Ce mot d’ordre marque un très net progrès dans la propagande nationale du parti. Dans les entreprises, les salariés se sentent bien seuls dans le combat quotidien qu’ils livrent pour la défense de leurs salaires, leurs emplois et leurs conditions de travail. Sur qui peuvent-ils compter ? Le gouvernement socialiste leur a tourné le dos dès le lendemain de son élection et s’apprête par exemple à faire voter la mise en œuvre de la transposition de l’accord de casse du Code du travail signé le 11 janvier dernier (l’ANI). Le PCF se pose ainsi en alternative politique. Ce mot d’ordre traduit un programme concret : l’arrêt de l’austérité ou bien la prise de contrôle de l’entreprise par l’Etat. Le tract précise : « avec ses parlementaires, [le PCF] entend travailler immédiatement à […] la nationalisation des grandes entreprises ADP et Air France et de leurs filiales, avec un important pouvoir décisionnel pour les salariés ». Ainsi, le mot d’ordre ne résonne pas seulement comme un slogan ; le PCF apparaît comme une force politique sérieuse qui entend poser des actes concrets d’alternative politique.

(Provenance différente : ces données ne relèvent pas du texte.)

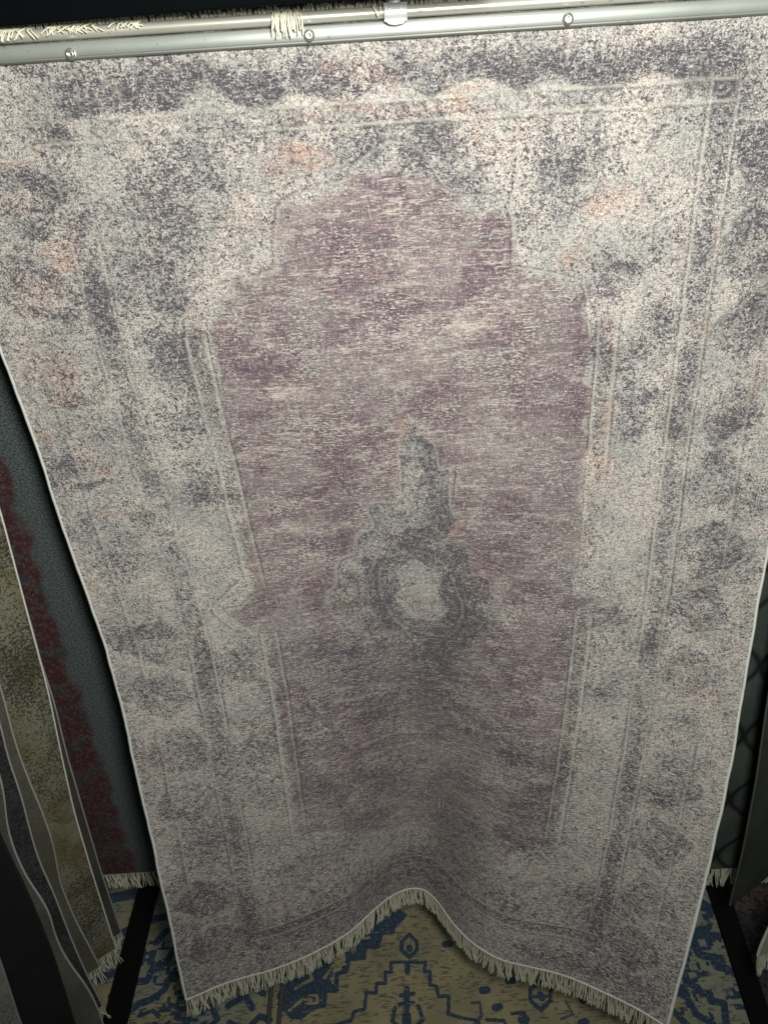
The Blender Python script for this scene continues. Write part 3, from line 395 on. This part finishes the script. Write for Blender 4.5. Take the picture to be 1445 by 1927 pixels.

La nationalisation de l’entreprise est ici une arme très efficace pour tenter de s’opposer à l’austérité. Cette campagne mérite d’être relayée de façon bien plus large qu’elle ne l’est actuellement. La direction nationale du PCF devrait la faire figurer en bonne place dans nos différentes publications et sites internet. L’Humanité devrait s’en faire largement l’écho. Ce programme serait accueilli avec enthousiasme par les militants syndicaux, à commencer par ceux des entreprises en proie à des licenciements et des fermetures. Nous proposons de décliner ce programme à l’ensemble des principales branches de l’économie et d’y mener des campagnes similaires à celle menée dans l’aérien. Le mot d’ordre est valable partout ailleurs, à commencer par l’industrie où il y a urgence à le généraliser pour faire face au saccage. Qu’est-ce qui justifie que nous ne tenions pas le même discours dans l’automobile, par exemple ?
Cette campagne pour la nationalisation d’Air France marque un très net progrès par rapport aux formulations ambigües du programme du Front de Gauche, jusqu’alors. En effet, L’Humain d’abord se contente en général de défendre des « pôles publics » sans en préciser le périmètre et la composition. Notre programme doit être aussi clair que possible, si nous voulons nous faire entendre de la population. Selon nous, cette campagne gagnerait encore en clarté si nous précisions que ces nationalisations doivent se faire sans indemnité pour les capitalistes, qui se sont suffisamment enrichis sur le dos des salariés pendant toutes ces années. Pour se différencier des nationalisations technocratiques qui ont été menées en son temps par Mitterrand, il est par ailleurs important d’expliquer que nous défendons des nationalisations démocratiques, dont la gestion des entreprises serait placée sous contrôle de représentants élus par les salariés.
La direction du PCF annonce qu’elle va « travailler immédiatement » à la question des nationalisations d’Air France et d’ADP. Nous attendons qu’elle nous fasse part des résultats de ce travail et nous les relaierons. Nous proposons d’y apporter ces clarifications nécessaires et de généraliser cette campagne au niveau national, rapportée à chaque branche de l’économie. Le PCF devrait proposer aux autres forces politiques du Front de Gauche de s’y associer. Une telle initiative préparera les conditions d’une alternative politique à l’austérité tout en ouvrant la voie à la planification de l’économie fondée sur la propriété collective des entreprises, la seule alternative viable au chaos économique capitaliste.